If there’s an adjective for March, it is fickle. Sun so warm you finally don’t need a jacket. Nope. There’s the pelting, unforgiving rain driving you back inside to the warm hearth. One day you can enjoy coffee outside, the next, it seems impossible, that it even was possible. The North wind latching on to the back of your neck with claws as it swirls away. Fickle March can’t decide which direction to go. It was sunny, but a minute ago. I swear!

Skies so blue, and then fast moving puffs of precipitation-wielding, sun-erasing clouds. Once a warm blue sky, ten minutes later, back to gray, every shade of gray. Why can’t it just stay blue? Because it’s fickle March, that’s why.

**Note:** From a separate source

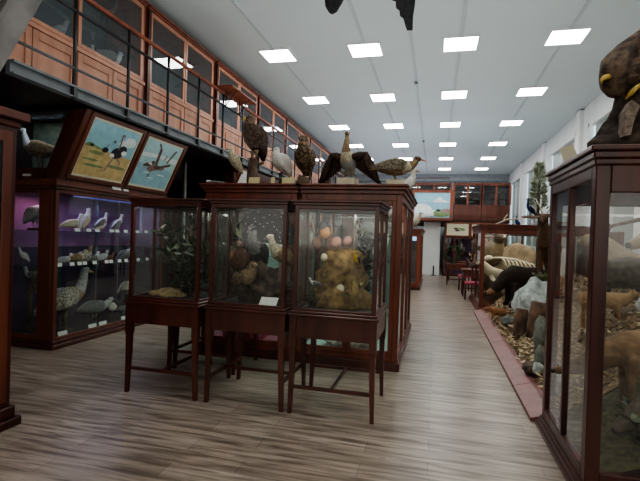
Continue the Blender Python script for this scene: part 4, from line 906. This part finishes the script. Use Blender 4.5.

For all of its ever changing Yo-Yo like patterns, it never fails that I can still find some shoots of growth springing forth from the brown ground. Same as it did some 366-ish days ago, the same Virginia Bluebells are anything but fickle. Enticed not so much by temperature as by sheer length of day, they pay little mind to the futurecast snowflakes in the weather pattern. They make their way forward through the North wind and the icy rain, steady and solid. Their deep plum color a far ways away from the bright Kelly green they’ll become in a few short weeks. Tiny wrinkled buds now, tightly closed, it is hard to imagine soon they will be bell-shaped, and big enough to house a hungry bee.

Even though the wind still rattles the windows, the occasional raspy tune of the Red-winged Blackbird is enough to know that the March grip on winter will slip soon enough away and the dainty bells of those Spring flowers, my favorite, the Virginia Bluebell, might finally mean that the winter coats can be hung for good. Fickle, be gone!